The latest student tracking news came from last month's release of a report by the California Department of Education on high school dropout rates. It tracked the progress of the 2006 statewide cohort of ninth-graders. We learned 18 percent dropped out before earning a high school diploma. It was 16 percent in San Diego County and substantially lower in North County, according to a report in this newspaper ("Local schools have fewer dropouts compared with state, county," Aug. 11).

But before we rest on our laurels, consider this small sample of dropouts by student population. La Costa Canyon High School, with the lowest numbers of low-income and English-learner students, had a total dropout rate of 2.8 percent ---- but 16 percent of low-income students and 22 percent of English-language learners left school without a high school diploma.

Oceanside High School, with the largest number of economically disadvantaged and English learners, had a 14 percent total dropout rate. Fifteen percent of low-income and 25 percent of English learners dropped out.

The CDE released another report last month, "A Blueprint for Great Schools," issued by a 59-member committee consisting of parents, educators, business and union leaders appointed last January. Two of the committee's recommendations caught my eye.

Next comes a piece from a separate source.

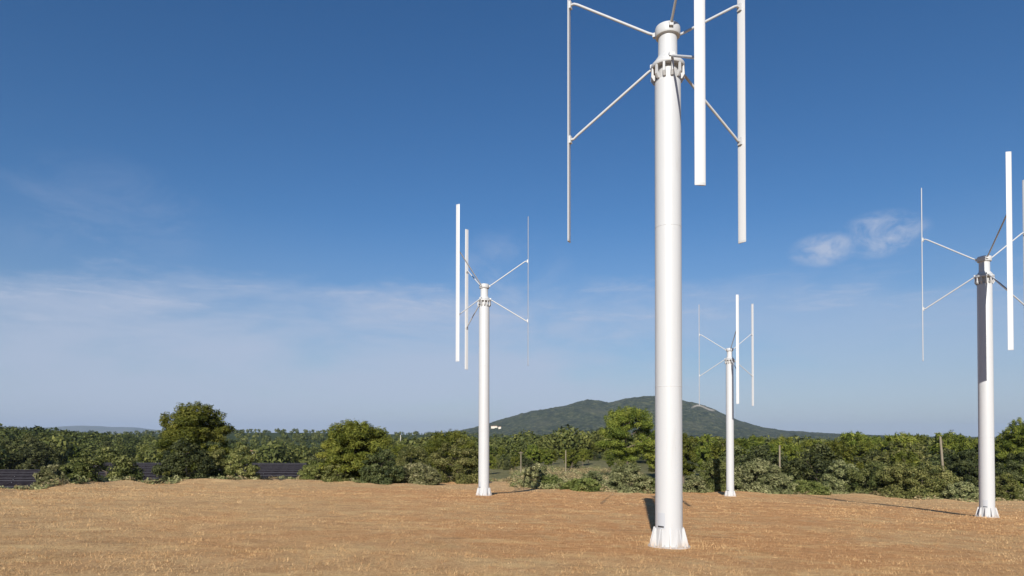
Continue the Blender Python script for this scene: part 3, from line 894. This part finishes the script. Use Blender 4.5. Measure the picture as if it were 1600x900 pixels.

The first was the call for a coordinated early learning system, beginning at birth, to assure that all children thrive in preschool. The second was the creation of wraparound support services in "community schools," incorporating school staff and their partners (local government, community agencies) working together to identify and address the various needs beyond the classroom of children and their families.

According to the report, "current education reform strategies often ignore the very real needs of children for secure housing, regular health care, supportive out-of-school environments, and educational assistance."

Maybe it's not schools that are most in need of reform. We may have to abandon the belief that schools alone can repair the damage done to kids outside the classroom before and after they get there.